At least four states allow Indians to hunt deer at night?Oregon, Washington, Minnesota, and Michigan. Neither the tribes nor the state has presented evidence of the accident rate in any of those states. We do not know whether such statistics are obtainable. They would prove to be of little value were there substantial differences among these states or between them and Wisconsin in such potentially relevant domains as terrain, climate, deer population, location and size of ceded territory, the length and time of year of the night deer hunting season, safety regulations, Indian population as a percentage of total state population, population density, Indian cultural and dietary practices relating to deer hunting, poverty, and unemployment. But so far as we are able to determine there are few relevant differences among Minnesota, Michigan, and Wisconsin in these respects, though considerable differences between those three Midwestern states and Oregon and Washington. See, e.g., U.S. Department of the Interior, Bureau of Indian Affairs, 2013 American Indian Population and Labor Force Report (Jan. 16, 2014), www.bia.gov/cs/groups/public///?024782.pdf. For example, tribal hunting in the ceded territories in Wisconsin, Minnesota, and Michigan is managed by the same organization, the Great Lakes Indian Fish and Wildlife Commission. And in developing their proposed regulations the Wisconsin tribes looked to Michigan and Minnesota, both states that have allowed night hunting for at least a decade, for guidance?although the proposed Wisconsin regulations are far more stringent than those of the other states. The Wisconsin tribes' night hunting safety course and certification program are identical to those of the Minnesota tribes. Moreover, the ceded territories in each of the three states (the upper peninsula of Michigan, the northern third of Wisconsin, and the east-central portion of Minnesota) are comparable in population density, elevation, biomass (i.e. tree concentration), and average temperature during the hunting season. So it seems reasonable that Minnesota's and Michigan's experiences with night hunting of deer by Indians might have a bearing on our case.

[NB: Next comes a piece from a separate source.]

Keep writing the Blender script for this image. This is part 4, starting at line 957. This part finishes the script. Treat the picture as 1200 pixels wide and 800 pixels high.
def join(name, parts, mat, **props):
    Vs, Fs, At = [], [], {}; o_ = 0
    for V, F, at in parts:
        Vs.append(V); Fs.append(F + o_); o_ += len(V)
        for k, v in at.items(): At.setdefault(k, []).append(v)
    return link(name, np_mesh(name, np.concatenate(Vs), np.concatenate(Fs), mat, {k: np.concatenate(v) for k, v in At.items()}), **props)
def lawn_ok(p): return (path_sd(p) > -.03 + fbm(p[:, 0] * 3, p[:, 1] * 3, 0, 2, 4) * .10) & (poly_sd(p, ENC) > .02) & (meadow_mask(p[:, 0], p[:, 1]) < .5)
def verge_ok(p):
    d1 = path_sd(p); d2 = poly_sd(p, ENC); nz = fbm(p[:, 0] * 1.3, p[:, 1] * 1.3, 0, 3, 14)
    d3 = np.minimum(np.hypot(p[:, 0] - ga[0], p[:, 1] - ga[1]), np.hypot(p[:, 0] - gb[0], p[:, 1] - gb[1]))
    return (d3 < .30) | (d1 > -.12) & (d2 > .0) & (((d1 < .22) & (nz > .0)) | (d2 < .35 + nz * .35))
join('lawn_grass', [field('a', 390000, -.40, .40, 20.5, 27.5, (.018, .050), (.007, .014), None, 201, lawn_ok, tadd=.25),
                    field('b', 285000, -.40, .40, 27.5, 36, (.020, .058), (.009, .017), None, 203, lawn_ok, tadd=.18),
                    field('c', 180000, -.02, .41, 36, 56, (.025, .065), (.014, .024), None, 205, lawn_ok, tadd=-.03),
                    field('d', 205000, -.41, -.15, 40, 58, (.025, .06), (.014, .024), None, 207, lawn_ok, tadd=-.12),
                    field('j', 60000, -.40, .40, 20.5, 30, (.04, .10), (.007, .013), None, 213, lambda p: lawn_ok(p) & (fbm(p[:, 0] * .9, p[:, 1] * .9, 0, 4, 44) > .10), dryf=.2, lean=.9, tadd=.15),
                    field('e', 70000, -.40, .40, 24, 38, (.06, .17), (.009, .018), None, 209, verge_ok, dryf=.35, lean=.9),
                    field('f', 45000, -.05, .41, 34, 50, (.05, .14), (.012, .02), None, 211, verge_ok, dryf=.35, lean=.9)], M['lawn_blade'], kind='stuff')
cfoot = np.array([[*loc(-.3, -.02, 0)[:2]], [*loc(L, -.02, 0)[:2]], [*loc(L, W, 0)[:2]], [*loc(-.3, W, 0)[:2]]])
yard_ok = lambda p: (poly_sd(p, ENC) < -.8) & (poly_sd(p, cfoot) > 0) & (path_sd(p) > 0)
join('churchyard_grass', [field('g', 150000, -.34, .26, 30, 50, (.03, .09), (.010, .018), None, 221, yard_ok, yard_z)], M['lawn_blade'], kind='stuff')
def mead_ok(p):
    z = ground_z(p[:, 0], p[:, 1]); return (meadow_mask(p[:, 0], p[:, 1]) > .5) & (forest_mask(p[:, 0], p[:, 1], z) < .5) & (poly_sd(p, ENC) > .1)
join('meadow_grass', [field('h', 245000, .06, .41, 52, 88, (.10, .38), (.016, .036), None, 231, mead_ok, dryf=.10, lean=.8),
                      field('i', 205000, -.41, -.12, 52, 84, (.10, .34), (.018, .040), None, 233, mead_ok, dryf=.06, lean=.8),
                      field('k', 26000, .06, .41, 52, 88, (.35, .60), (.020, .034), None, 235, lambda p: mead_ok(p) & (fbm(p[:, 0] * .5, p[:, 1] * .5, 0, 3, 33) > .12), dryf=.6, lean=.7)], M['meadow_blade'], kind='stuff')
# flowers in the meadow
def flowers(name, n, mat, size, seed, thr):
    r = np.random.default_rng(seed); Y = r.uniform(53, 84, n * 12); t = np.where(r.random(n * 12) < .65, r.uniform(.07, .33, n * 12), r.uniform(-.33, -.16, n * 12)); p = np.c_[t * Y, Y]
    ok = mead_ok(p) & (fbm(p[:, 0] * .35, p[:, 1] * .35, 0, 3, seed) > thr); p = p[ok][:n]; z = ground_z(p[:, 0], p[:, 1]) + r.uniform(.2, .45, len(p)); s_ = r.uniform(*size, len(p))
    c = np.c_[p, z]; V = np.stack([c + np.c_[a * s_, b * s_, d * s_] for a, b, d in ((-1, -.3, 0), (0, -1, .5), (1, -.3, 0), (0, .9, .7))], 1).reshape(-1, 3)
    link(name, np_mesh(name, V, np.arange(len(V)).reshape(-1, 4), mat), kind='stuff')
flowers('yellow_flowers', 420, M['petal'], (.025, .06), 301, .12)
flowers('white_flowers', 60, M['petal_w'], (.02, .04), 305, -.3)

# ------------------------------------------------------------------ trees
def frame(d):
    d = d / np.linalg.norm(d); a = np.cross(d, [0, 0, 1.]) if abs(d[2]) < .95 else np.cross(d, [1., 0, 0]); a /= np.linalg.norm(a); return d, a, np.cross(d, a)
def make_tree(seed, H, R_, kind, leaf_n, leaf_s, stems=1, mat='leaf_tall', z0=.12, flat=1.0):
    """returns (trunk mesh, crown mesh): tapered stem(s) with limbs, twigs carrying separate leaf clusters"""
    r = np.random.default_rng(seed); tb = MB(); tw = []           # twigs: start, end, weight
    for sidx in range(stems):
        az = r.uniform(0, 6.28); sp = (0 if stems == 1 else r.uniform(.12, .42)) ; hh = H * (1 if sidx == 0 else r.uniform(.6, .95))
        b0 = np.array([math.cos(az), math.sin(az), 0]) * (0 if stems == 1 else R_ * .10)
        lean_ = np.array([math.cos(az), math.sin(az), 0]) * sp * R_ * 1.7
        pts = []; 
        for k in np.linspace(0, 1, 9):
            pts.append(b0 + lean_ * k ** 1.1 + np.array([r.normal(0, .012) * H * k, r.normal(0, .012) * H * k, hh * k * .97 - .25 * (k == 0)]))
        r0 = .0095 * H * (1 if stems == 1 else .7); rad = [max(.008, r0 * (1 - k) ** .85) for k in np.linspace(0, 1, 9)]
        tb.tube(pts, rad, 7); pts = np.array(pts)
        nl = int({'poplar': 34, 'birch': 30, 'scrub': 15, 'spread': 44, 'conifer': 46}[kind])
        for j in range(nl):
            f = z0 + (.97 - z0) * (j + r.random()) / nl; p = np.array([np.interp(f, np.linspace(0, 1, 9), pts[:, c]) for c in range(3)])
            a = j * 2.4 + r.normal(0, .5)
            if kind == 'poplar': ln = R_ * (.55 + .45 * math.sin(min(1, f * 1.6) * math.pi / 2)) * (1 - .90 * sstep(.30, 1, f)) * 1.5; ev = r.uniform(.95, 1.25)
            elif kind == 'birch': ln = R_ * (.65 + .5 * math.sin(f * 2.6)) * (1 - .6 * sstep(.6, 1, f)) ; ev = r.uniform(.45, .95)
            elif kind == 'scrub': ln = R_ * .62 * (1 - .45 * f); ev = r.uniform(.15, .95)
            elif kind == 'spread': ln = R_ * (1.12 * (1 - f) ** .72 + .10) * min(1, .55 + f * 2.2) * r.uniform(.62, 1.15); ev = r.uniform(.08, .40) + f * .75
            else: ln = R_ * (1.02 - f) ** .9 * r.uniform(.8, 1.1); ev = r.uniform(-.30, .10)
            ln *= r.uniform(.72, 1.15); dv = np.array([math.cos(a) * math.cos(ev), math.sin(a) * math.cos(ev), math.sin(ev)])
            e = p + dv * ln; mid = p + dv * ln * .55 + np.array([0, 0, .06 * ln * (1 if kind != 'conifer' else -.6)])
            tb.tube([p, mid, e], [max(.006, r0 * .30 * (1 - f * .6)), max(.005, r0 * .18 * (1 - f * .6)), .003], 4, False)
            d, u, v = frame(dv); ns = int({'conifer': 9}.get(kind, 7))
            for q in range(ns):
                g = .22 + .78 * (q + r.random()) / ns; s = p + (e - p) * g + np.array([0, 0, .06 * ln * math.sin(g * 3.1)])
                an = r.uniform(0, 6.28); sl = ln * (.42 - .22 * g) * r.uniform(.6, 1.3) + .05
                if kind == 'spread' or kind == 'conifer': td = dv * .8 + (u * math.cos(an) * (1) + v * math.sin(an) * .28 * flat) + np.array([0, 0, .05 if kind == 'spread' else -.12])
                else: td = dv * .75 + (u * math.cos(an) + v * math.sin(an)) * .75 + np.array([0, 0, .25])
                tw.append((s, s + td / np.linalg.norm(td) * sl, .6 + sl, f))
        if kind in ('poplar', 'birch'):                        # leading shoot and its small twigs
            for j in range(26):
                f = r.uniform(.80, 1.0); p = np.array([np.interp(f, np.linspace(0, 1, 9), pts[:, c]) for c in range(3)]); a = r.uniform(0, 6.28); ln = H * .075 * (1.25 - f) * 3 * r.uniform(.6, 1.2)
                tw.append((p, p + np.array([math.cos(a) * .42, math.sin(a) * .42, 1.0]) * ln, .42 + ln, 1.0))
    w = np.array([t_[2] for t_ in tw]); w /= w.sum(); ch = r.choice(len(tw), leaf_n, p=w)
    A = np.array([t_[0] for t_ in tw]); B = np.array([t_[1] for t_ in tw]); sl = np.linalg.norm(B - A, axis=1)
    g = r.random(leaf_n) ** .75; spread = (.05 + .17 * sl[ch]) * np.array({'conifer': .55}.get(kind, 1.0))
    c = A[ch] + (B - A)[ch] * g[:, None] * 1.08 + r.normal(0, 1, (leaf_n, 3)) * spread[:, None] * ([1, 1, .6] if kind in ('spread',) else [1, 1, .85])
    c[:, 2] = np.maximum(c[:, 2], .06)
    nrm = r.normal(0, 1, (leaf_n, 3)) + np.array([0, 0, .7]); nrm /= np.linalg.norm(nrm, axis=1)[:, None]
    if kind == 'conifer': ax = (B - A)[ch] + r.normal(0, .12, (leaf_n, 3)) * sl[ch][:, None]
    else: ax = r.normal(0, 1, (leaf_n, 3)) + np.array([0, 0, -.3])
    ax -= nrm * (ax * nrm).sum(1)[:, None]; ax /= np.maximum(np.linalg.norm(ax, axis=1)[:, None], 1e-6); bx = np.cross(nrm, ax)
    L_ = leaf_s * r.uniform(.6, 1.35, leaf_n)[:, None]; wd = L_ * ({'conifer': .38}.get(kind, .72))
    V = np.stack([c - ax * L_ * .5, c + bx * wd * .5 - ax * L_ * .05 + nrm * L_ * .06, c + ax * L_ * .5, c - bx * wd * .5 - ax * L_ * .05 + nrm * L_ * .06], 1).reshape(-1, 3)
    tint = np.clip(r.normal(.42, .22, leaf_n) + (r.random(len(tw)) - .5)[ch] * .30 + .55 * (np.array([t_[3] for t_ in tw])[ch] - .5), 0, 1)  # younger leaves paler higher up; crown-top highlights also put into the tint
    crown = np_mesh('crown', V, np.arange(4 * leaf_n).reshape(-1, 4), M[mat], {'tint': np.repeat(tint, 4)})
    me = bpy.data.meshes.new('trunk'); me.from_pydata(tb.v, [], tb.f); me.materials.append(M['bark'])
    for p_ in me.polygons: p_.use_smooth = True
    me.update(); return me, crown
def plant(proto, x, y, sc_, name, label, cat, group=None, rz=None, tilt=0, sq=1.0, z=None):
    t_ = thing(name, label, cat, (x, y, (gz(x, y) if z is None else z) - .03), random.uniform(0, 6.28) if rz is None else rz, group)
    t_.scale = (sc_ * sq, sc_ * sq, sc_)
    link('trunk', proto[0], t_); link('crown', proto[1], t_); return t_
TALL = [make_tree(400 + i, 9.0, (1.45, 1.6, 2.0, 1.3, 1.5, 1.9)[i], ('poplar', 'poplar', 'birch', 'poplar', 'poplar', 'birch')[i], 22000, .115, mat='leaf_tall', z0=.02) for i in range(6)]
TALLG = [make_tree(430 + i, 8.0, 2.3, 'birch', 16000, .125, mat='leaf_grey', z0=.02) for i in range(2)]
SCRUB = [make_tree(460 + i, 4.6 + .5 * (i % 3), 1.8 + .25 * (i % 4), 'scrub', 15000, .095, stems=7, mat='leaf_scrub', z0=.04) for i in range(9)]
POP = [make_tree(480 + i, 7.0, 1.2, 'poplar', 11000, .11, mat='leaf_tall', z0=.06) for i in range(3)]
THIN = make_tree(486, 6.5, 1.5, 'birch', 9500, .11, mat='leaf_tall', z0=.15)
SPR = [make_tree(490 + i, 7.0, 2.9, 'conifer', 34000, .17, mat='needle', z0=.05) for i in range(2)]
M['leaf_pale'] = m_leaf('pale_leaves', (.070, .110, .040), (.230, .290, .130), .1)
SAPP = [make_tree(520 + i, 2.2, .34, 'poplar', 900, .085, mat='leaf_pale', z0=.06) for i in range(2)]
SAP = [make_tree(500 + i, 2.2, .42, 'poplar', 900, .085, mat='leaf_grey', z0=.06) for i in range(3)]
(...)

*6 [5] We'll leave it to the district court to decide whether to invite the parties to submit such comparative evidence. The burden of production should be placed on the state, for as the record stands the evidence presented by the tribes that night hunting for deer in the ceded territory is unlikely to create a serious safety problem provides a compelling reason for vacating the 1991 judgment that prohibited Indians from hunting deer at night in that territory.

The judgment is reversed and the case remanded to the district court for further proceedings consistent with this opinion.